- _DATA FOR THIS TASK_:
^^^^^^^^

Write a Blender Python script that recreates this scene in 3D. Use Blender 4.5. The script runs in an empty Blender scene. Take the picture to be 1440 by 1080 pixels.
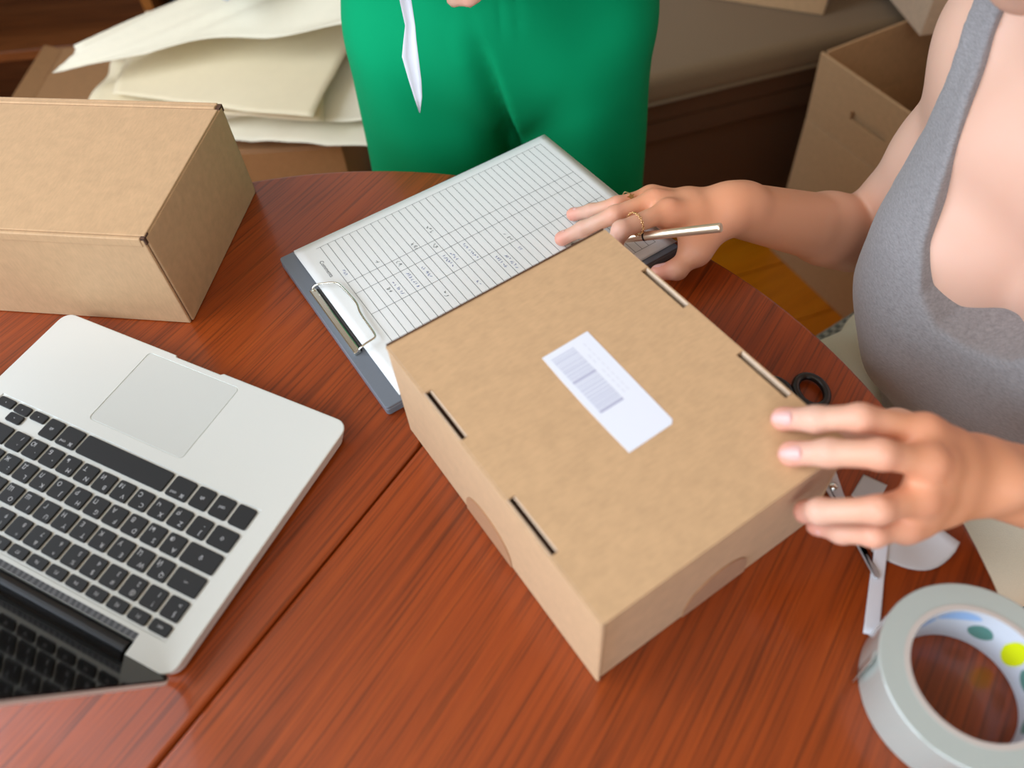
import bpy, bmesh, math, random
import numpy as np
from mathutils import Vector, Matrix
random.seed(7); rng = np.random.default_rng(11)
S = bpy.context.scene; COL = S.collection
PI = math.pi; R = math.radians

# ------------------------------------------------------------------ camera, world, lights, exposure
# the table top is the plane z = 0, the floor z = -0.75
PITCH, ROLL, CAM_H = 0.9292, -0.0989, 0.5433
cam_d = bpy.data.cameras.new('camera'); cam = bpy.data.objects.new('camera', cam_d); COL.objects.link(cam)
cam_d.sensor_width = 36.0; cam_d.lens = 28.0; cam_d.clip_start = 0.02
cam_d.dof.use_dof = True; cam_d.dof.focus_distance = 0.74; cam_d.dof.aperture_fstop = 3.4
_c, _s = math.cos(PITCH), math.sin(PITCH)
_r = Vector((1, 0, 0)); _f = Vector((0, _c, -_s)); _u = Vector((0, _s, _c))
_cr, _sr = math.cos(ROLL), math.sin(ROLL)
_right = _cr*_r + _sr*_u; _up = -_sr*_r + _cr*_u
cam.matrix_world = Matrix(((_right.x, _up.x, -_f.x, 0), (_right.y, _up.y, -_f.y, 0), (_right.z, _up.z, -_f.z, CAM_H), (0, 0, 0, 1)))
S.camera = cam
S.view_settings.view_transform = 'Standard'; S.view_settings.look = 'None'
S.view_settings.exposure = -0.22; S.view_settings.gamma = 1.0; S.view_settings.use_curve_mapping = False
S.render.film_transparent = False
S.cycles.max_bounces = 8

w = bpy.data.worlds.new('daylight'); S.world = w; w.use_nodes = True
w.node_tree.nodes['Background'].inputs[0].default_value = (0.78, 0.88, 1.0, 1)
w.node_tree.nodes['Background'].inputs[1].default_value = 1.0

def area(name, loc, target, sx, sy, power, col):
    d = bpy.data.lights.new(name, 'AREA'); d.shape = 'RECTANGLE'; d.size = sx; d.size_y = sy
    d.energy = power; d.color = col
    o = bpy.data.objects.new(name, d); COL.objects.link(o); o.location = loc
    o.rotation_euler = (Vector(target) - Vector(loc)).to_track_quat('-Z', 'Y').to_euler()
    return o
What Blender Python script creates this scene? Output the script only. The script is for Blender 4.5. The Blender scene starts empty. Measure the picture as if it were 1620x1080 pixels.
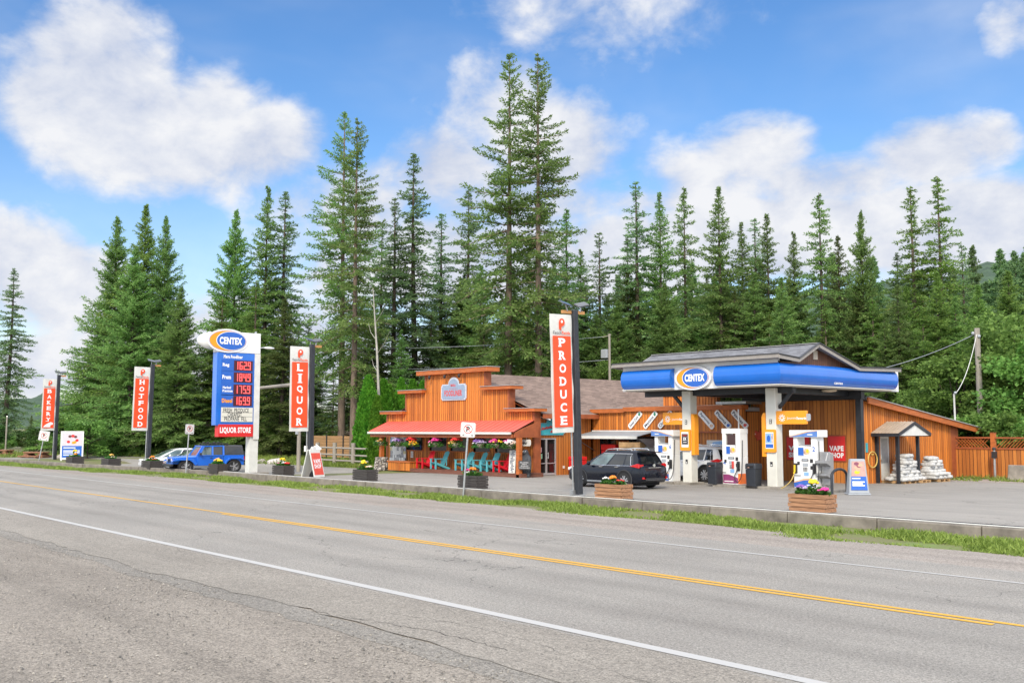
import bpy, bmesh, math, random
import numpy as np
from mathutils import Matrix, Vector, Euler
SC = bpy.context.scene
COL = SC.collection
rad = math.radians
random.seed(11)

# ------------------------------------------------------------------ camera
# World axes: X runs along the road, Y away from the road into the lot, z = 0 is the lot.
CAM_H, FPX, YAW, PITCH = 2.6, 1575.0, rad(41.3), math.atan(139 / 1575.0)
_fh = Vector((-math.cos(YAW), math.sin(YAW), 0)); _r = Vector((math.sin(YAW), math.cos(YAW), 0))
_f = (_fh * math.cos(PITCH) + Vector((0, 0, 1)) * math.sin(PITCH)).normalized(); _u = _r.cross(_f)
cd = bpy.data.cameras.new("camera"); cam = bpy.data.objects.new("camera", cd); COL.objects.link(cam)
cd.sensor_width = 36; cd.lens = FPX / 1620 * 36; cd.clip_start = 0.1; cd.clip_end = 20000
cam.matrix_world = Matrix(((_r.x, _u.x, -_f.x, 0), (_r.y, _u.y, -_f.y, 0), (_r.z, _u.z, -_f.z, CAM_H), (0, 0, 0, 1)))
SC.camera = cam

def at(px, py, Y=None, X=None, z=None):
    """survey helper: the world point on the plane Y=, X= or z= that the photo pixel looks at"""
    d = _f + _r * ((px - 810) / FPX) + _u * ((540 - py) / FPX)
    if Y is not None: t = Y / d.y
    elif X is not None: t = X / d.x
    else: t = (z - CAM_H) / d.z
    return Vector((0, 0, CAM_H)) + d * t

# ------------------------------------------------------------------ light
SUN_AZ, SUN_EL = 143.0, 38.0
sd = bpy.data.lights.new("sun", 'SUN'); sun = bpy.data.objects.new("sun", sd); COL.objects.link(sun)
sd.energy = 2.7; sd.angle = rad(14); sd.color = (1.0, 0.90, 0.74)
_sv = Vector((math.sin(rad(SUN_AZ)) * math.cos(rad(SUN_EL)), math.cos(rad(SUN_AZ)) * math.cos(rad(SUN_EL)), math.sin(rad(SUN_EL))))
sun.rotation_euler = _sv.to_track_quat('Z', 'Y').to_euler()
SC.view_settings.view_transform = 'Standard'; SC.view_settings.look = 'None'
SC.view_settings.exposure = 0.38; SC.view_settings.gamma = 1.0
SC.cycles.max_bounces = 12; SC.cycles.diffuse_bounces = 5
try: SC.view_settings.use_curve_mapping = False
except Exception: pass

# ------------------------------------------------------------------ sky with clouds (directions only)
W_ = bpy.data.worlds.new("World"); SC.world = W_; W_.use_nodes = True
NT = W_.node_tree; NT.nodes.clear()
def N(tp, tree=None, **kw):
    n = (tree or NT).nodes.new(tp)
    for k, v in kw.items(): setattr(n, k, v)
    return n
def mth(op, a, b=None, c=None, tree=None, clamp=False):
    tree = tree or NT
    n = tree.nodes.new('ShaderNodeMath'); n.operation = op; n.use_clamp = clamp
    for i, v in enumerate((a, b, c)):
        if v is None: continue
        if isinstance(v, (int, float)): n.inputs[i].default_value = v
        else: tree.links.new(v, n.inputs[i])
    return n.outputs[0]
out = N('ShaderNodeOutputWorld'); bg = N('ShaderNodeBackground'); NT.links.new(bg.outputs[0], out.inputs[0])
SKY_STRENGTH = 0.09
bg.inputs[1].default_value = SKY_STRENGTH
sky = N('ShaderNodeTexSky', sky_type='NISHITA', sun_disc=False)
sky.sun_elevation = rad(SUN_EL); sky.sun_rotation = rad(SUN_AZ); sky.air_density = 1.0; sky.dust_density = 0.3; sky.ozone_density = 1.6
hsv = N('ShaderNodeHueSaturation'); hsv.inputs['Saturation'].default_value = 1.28; hsv.inputs['Value'].default_value = 1.5; hsv.inputs['Hue'].default_value = 0.506
NT.links.new(sky.outputs[0], hsv.inputs['Color'])
tc = N('ShaderNodeTexCoord')
sep = N('ShaderNodeSeparateXYZ'); NT.links.new(tc.outputs['Generated'], sep.inputs[0])
az = mth('ARCTAN2', mth('MULTIPLY', sep.outputs[0], -1.0), sep.outputs[1])      # from +Y towards -X
el = mth('ARCSINE', sep.outputs[2])
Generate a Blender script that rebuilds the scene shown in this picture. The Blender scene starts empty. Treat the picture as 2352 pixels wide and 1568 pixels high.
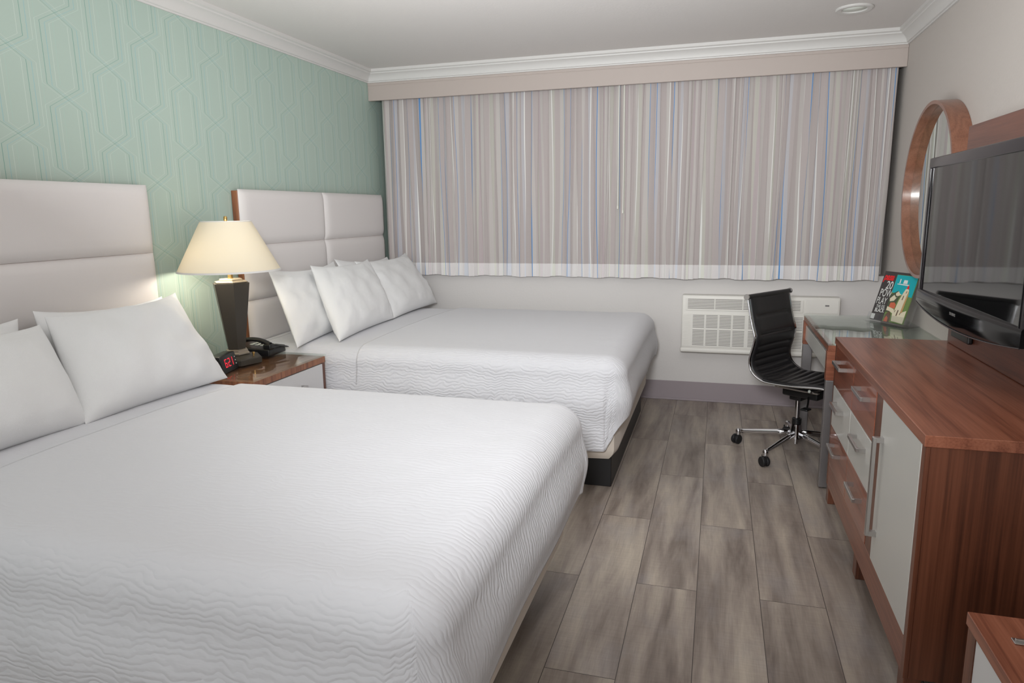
import bpy, bmesh, math, random
from mathutils import Vector, Matrix, noise
random.seed(7)
sc = bpy.context.scene
COL = sc.collection
R = math.radians

# ---------------------------------------------------------------- camera
FPX = 1591.4
YAW, PIT, ROL = R(-16.518), R(-10.558), R(-0.797)
fw = Vector((math.sin(YAW)*math.cos(PIT), math.cos(YAW)*math.cos(PIT), math.sin(PIT)))
r0 = Vector((math.cos(YAW), -math.sin(YAW), 0)); u0 = r0.cross(fw)
rt = r0*math.cos(ROL)+u0*math.sin(ROL); up = -r0*math.sin(ROL)+u0*math.cos(ROL)
cam = bpy.data.cameras.new('camera'); cam_o = bpy.data.objects.new('camera', cam); COL.objects.link(cam_o)
M = Matrix((( rt.x, up.x, -fw.x, 2.589), (rt.y, up.y, -fw.y, -5.113), (rt.z, up.z, -fw.z, 1.381), (0, 0, 0, 1)))
cam_o.matrix_world = M
cam.sensor_width = 36; cam.lens = FPX/2352*36; cam.clip_start = .05
sc.camera = cam_o

# ---------------------------------------------------------------- world, lights, exposure
w = bpy.data.worlds.new('world'); sc.world = w; w.use_nodes = True
w.node_tree.nodes['Background'].inputs[0].default_value = (.9, .93, 1, 1)
w.node_tree.nodes['Background'].inputs[1].default_value = .3
sc.view_settings.view_transform = 'Standard'; sc.view_settings.look = 'None'
sc.view_settings.gamma = 1; sc.view_settings.exposure = 0; sc.view_settings.use_curve_mapping = False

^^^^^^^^

- _OBJECTIVE_: Among the entries above, take the lines from the one with "Generate a Blender" through the one with "sc.camera = cam_o" and retype them exactly, leaving out the pictures.

- _TASK ANSWER_:
Generate a Blender script that rebuilds the scene shown in this picture. The Blender scene starts empty. Treat the picture as 2352 pixels wide and 1568 pixels high.
import bpy, bmesh, math, random
from mathutils import Vector, Matrix, noise
random.seed(7)
sc = bpy.context.scene
COL = sc.collection
R = math.radians

# ---------------------------------------------------------------- camera
FPX = 1591.4
YAW, PIT, ROL = R(-16.518), R(-10.558), R(-0.797)
fw = Vector((math.sin(YAW)*math.cos(PIT), math.cos(YAW)*math.cos(PIT), math.sin(PIT)))
r0 = Vector((math.cos(YAW), -math.sin(YAW), 0)); u0 = r0.cross(fw)
rt = r0*math.cos(ROL)+u0*math.sin(ROL); up = -r0*math.sin(ROL)+u0*math.cos(ROL)
cam = bpy.data.cameras.new('camera'); cam_o = bpy.data.objects.new('camera', cam); COL.objects.link(cam_o)
M = Matrix((( rt.x, up.x, -fw.x, 2.589), (rt.y, up.y, -fw.y, -5.113), (rt.z, up.z, -fw.z, 1.381), (0, 0, 0, 1)))
cam_o.matrix_world = M
cam.sensor_width = 36; cam.lens = FPX/2352*36; cam.clip_start = .05
sc.camera = cam_o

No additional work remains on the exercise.